Stressed by everyone from the cast of FX’s Devs to the creator Alex Garland, during both the panel and press room at New York Comic Con, was the spirit of collaboration on set — a collaboration so fruitful that the Ex Machina and Annihilation director still thinks there are more stories to tell with the same team.
When Flickering Myth asked Garland about the value that collaboration brings to his productions, he pointed out that he typically works with the same behind-the-scenes crew across different projects.
He said, “The visual effects supervisor Andrew Whitehurst, also was visual effects supervisor on Ex Machina and Annihilation, we know each other really well. Rob [Hardy], the director of photography, we can finish each other’s sentences. We’ll walk into a room and we’ll immediately start talking about, ‘Oh you can put a camera here or there.’”
Sonoya Mizuno was the only actor in the main cast of Devs who had worked with Garland before — on his first two directorial efforts. Everybody else, including actors Karl Glusman, Nick Offerman, Allison Pill and more, was new to the mind-bending world of the science fiction-focused filmmaker.
“So, then there’s this nice thing, which is so you’ve got a crew which has worked together a lot and then a bunch of actors arrive who don’t know the crew, but by the end of it everybody knows everybody,” said Garland. “That’s just a lovely thing, that’s a lovely thing.”
Despite some having labeled Garland an auteur, which can sometimes carry around a negative connotation — perhaps of a demanding director barking orders at their crew — he himself is committed to making a set a pleasant place to be.
“I can never understand why there are filmmakers who seem to go out of there way to make film sets an unpleasant place. Like they scream, they act like fascists, they’re non-collegiate. It’s almost like they take a perverse pleasure in making it as unpleasant of a process as possible. I just, I like everybody I work with. Actually, I really like. I mean I really like. I mean these two people I really like [Pill and Mizuno], and I really like the crew and it’s a pleasure. So the reason is it’s just a nicer way to live a life.”
While even the premiere of Devs is still a few months away, with an expected air date sometime in spring 2020, on the panel, Garland revealed he is already thinking ahead about how he can bring the cast and crew back for more.
“What I really want to do, Devs is a one-off, but what I want to do is to try this again with exactly the same cast, with a completely different story, and I think that might be an interesting thing to do,” said Garland. “And now, hopefully, they are part of the collection of the crew, and it’s got a sort of forward-looking family vibe about it, I guess.”

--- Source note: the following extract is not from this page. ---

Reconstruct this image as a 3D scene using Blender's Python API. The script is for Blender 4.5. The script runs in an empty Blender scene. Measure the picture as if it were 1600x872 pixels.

The cast revealed that they knew about Garland’s plan to make the show an anthology of sorts and unsurprisingly were tight-lipped on further details, but seemed to indicate that they’d be on board for whatever story were to come out of the writer-director’s mind next.
“All good actors, all of them, always make it better than you thought it was going to be,” said Garland when asked by another reporter about how actors surprised him with his own material. “Again, that’s what’s great about collaboration. You get this amazing, sort of, an emergent property of all these people, which is then the film or the TV show … If I was controlling everything, and this is not false modesty, it would just be less good. It’s just as simple as that. And it’s also that’s part of the pleasure.
“At the end, you get a frame. You get a frame of film and you’ve got screenwriter, actors, director of photography, the gaffer doing the lighting, the composers, the visual effects artists, all of these people, it’s like an orchestra hitting the most elegant beautiful harmony … fucking spectacular. Spectacular.”
When asked by Flickering Myth what keeps her returning to Garland’s projects, Mizuno replied, “I think for an actor, it’s really nice to do something meaningful and it’s not very often that you come across writing like his. So there’s that. And there’s something about his work and his writing and his [characters], which is kind of subversive and strange, and it’s something that I’m just drawn to in other creative people, I think.”
Devs is an eight-episode miniseries that also stars Zach Grenier (The Good Wife), Stephen McKinley Henderson (Lady Bird), Cailee Spaeny (Bad Times at the El Royale) and Jin Ha (Jesus Christ Superstar Live in Concert).